---------- Data listing ----------

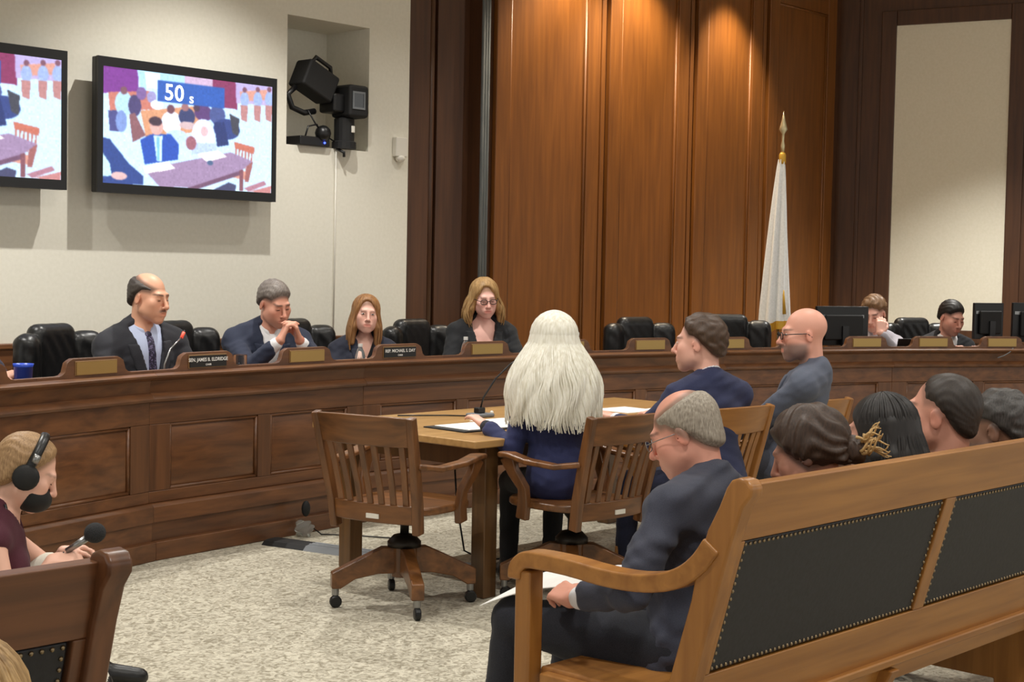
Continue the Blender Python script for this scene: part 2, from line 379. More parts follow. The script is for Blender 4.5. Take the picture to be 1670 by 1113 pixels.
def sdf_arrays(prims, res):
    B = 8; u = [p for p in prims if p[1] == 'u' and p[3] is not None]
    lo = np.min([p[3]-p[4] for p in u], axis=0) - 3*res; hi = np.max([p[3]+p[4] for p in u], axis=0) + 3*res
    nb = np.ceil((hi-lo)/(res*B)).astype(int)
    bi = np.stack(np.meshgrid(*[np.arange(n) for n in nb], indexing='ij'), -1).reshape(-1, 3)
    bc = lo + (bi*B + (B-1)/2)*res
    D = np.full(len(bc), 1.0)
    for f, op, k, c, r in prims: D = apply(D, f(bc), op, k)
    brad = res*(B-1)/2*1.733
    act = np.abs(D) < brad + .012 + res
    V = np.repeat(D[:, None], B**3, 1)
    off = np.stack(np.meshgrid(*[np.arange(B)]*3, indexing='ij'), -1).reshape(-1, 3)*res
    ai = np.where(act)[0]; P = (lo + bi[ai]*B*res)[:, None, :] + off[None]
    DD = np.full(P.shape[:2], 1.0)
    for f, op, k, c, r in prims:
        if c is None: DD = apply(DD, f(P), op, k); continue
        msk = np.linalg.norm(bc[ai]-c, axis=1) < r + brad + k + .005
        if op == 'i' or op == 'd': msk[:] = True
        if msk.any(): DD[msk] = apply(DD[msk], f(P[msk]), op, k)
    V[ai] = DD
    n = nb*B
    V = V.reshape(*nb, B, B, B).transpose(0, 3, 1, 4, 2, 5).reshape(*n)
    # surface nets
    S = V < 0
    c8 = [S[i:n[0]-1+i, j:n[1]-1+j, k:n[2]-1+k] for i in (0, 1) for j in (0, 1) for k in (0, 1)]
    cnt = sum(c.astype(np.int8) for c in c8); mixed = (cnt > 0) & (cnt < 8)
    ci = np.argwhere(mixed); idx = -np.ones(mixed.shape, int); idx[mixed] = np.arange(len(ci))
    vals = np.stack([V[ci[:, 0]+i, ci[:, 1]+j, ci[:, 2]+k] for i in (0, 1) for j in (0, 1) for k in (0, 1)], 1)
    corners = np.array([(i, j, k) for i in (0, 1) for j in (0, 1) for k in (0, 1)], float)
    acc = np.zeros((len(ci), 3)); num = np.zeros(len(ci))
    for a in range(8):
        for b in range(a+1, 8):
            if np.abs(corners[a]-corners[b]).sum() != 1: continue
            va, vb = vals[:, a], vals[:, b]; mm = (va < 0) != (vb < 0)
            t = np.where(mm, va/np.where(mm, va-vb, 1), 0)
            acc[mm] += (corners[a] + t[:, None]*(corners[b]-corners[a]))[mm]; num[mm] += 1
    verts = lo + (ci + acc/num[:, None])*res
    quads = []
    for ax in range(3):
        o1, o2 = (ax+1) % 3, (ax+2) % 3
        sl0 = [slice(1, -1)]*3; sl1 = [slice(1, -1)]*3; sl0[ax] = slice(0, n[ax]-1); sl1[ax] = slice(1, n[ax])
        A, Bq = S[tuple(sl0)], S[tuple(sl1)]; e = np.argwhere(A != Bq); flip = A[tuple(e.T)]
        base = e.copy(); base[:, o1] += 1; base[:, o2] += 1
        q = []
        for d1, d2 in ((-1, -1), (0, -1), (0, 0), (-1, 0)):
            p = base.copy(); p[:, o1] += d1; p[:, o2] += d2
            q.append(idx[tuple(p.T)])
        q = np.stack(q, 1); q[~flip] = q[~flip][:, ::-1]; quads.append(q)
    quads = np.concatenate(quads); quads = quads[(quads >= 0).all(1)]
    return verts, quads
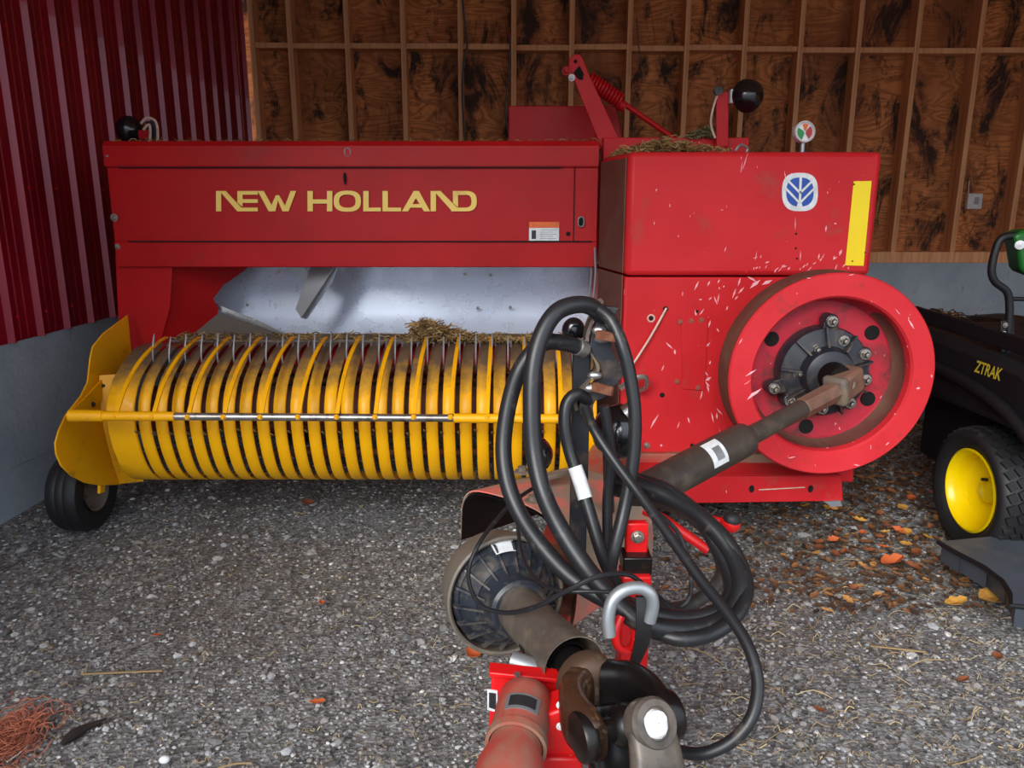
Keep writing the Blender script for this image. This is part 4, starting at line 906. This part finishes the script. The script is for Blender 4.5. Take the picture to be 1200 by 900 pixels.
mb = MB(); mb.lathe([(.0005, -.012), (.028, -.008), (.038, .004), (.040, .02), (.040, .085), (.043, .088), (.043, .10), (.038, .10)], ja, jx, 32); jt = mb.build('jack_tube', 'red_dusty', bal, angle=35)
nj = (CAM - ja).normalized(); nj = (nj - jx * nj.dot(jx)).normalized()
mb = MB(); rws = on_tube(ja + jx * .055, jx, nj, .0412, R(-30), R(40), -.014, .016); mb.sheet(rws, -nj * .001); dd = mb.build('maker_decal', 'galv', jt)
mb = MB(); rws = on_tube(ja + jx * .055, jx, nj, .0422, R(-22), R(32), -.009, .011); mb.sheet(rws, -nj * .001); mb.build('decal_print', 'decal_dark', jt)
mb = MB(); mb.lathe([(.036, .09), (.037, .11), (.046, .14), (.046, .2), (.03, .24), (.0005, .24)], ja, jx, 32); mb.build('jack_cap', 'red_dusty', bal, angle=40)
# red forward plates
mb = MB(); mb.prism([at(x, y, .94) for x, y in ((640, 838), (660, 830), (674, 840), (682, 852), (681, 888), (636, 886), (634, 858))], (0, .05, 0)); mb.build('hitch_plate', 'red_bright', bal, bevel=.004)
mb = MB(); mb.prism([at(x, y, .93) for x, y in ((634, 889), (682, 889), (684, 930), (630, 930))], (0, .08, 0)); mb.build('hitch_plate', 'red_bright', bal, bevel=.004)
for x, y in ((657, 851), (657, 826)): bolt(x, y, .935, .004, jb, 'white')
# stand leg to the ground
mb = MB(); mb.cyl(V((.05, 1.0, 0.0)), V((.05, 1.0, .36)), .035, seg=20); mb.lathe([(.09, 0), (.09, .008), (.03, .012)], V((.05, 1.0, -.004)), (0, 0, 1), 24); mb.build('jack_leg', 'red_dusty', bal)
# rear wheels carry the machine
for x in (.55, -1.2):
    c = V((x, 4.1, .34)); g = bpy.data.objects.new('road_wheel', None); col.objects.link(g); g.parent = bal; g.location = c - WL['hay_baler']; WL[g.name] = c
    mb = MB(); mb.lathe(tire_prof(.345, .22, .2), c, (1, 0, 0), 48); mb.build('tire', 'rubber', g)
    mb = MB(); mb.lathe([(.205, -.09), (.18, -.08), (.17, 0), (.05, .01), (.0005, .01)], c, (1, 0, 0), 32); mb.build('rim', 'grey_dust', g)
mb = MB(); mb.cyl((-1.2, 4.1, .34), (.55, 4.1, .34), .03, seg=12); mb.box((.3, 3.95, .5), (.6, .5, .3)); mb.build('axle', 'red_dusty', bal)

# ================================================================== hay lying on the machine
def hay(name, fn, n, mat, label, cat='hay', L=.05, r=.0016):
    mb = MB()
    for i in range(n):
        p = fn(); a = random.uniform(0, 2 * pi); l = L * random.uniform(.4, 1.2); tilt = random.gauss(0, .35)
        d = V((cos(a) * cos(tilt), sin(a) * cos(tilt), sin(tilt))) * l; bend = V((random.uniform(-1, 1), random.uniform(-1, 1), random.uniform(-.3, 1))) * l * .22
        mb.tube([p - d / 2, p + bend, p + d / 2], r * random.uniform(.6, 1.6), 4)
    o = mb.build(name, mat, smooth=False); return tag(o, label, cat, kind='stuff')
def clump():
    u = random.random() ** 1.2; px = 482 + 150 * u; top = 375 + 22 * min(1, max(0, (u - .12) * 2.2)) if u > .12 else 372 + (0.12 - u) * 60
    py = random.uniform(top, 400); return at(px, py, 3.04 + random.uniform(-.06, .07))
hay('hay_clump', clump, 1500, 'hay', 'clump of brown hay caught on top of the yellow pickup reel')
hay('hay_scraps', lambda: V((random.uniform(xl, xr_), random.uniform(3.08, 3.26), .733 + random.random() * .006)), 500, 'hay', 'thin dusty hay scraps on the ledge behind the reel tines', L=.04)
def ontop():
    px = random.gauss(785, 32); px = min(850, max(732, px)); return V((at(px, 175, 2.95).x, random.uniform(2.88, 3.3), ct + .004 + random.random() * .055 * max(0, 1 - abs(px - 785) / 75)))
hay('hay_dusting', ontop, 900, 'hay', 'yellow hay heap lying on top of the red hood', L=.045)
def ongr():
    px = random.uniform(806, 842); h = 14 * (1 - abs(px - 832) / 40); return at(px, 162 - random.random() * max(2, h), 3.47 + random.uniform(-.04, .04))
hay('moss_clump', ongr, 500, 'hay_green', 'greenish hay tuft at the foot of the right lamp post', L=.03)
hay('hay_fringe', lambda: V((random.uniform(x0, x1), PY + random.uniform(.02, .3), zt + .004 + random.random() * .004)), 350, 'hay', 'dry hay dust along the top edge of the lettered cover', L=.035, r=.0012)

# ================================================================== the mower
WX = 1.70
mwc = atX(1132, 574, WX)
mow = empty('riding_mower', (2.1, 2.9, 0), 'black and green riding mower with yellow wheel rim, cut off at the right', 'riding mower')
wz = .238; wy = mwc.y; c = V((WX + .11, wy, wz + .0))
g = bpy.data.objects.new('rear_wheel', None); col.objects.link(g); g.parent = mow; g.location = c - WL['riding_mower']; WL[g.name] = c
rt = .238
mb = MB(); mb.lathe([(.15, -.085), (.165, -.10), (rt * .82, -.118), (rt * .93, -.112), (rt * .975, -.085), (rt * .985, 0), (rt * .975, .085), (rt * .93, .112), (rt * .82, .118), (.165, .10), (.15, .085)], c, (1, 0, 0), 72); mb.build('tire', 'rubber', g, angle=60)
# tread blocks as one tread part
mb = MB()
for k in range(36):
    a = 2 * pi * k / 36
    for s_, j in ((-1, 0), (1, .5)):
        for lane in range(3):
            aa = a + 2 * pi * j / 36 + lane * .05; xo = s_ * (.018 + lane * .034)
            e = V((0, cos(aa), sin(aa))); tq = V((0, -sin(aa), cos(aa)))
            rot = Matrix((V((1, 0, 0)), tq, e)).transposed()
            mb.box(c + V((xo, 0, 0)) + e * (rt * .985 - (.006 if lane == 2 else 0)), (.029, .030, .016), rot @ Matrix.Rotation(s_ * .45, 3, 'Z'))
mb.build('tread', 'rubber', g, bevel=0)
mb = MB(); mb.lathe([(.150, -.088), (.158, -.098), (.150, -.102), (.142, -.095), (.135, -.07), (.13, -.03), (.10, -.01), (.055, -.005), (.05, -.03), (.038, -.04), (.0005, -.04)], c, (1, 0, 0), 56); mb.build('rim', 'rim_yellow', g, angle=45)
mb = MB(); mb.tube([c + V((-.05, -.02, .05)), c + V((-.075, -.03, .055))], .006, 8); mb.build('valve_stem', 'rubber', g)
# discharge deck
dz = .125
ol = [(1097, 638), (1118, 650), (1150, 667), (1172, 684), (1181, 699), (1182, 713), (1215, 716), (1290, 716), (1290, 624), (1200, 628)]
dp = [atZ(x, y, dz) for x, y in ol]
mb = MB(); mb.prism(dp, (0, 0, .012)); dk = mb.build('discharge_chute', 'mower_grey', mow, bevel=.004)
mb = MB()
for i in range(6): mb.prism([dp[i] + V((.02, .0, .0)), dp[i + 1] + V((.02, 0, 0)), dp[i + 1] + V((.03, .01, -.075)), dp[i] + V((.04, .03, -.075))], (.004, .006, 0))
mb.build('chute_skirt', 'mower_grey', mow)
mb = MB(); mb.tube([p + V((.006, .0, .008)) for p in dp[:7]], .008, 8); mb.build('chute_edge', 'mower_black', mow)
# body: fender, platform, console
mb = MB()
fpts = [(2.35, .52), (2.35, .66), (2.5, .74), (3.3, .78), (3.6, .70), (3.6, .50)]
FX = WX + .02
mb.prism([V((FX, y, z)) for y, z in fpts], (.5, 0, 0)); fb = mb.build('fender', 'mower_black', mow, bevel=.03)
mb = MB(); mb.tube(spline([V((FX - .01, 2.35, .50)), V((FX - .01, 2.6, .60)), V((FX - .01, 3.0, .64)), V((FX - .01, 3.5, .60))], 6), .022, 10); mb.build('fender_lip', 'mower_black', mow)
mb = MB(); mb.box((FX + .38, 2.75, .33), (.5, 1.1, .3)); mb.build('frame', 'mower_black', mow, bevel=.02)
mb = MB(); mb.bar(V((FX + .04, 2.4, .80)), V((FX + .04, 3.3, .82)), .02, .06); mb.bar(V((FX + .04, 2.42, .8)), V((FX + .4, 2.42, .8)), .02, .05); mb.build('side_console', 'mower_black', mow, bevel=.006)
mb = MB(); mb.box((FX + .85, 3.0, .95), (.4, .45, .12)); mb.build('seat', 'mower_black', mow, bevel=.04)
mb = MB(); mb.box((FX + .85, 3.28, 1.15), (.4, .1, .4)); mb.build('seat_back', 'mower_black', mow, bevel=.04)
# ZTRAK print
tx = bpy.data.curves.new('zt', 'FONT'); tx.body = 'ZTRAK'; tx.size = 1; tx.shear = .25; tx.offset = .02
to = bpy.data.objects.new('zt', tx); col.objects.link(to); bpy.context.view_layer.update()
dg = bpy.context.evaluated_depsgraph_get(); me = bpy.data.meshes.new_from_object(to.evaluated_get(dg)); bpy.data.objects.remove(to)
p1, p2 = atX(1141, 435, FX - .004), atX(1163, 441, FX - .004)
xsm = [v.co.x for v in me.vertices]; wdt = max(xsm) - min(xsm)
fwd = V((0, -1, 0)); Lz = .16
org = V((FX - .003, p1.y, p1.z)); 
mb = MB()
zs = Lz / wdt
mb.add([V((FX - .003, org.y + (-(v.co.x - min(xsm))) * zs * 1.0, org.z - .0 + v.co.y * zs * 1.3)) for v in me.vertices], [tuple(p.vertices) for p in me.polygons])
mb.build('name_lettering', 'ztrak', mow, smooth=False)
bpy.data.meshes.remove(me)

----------

Looking at the records above, say how many lines hold the string "part". Write nothing but the number.

3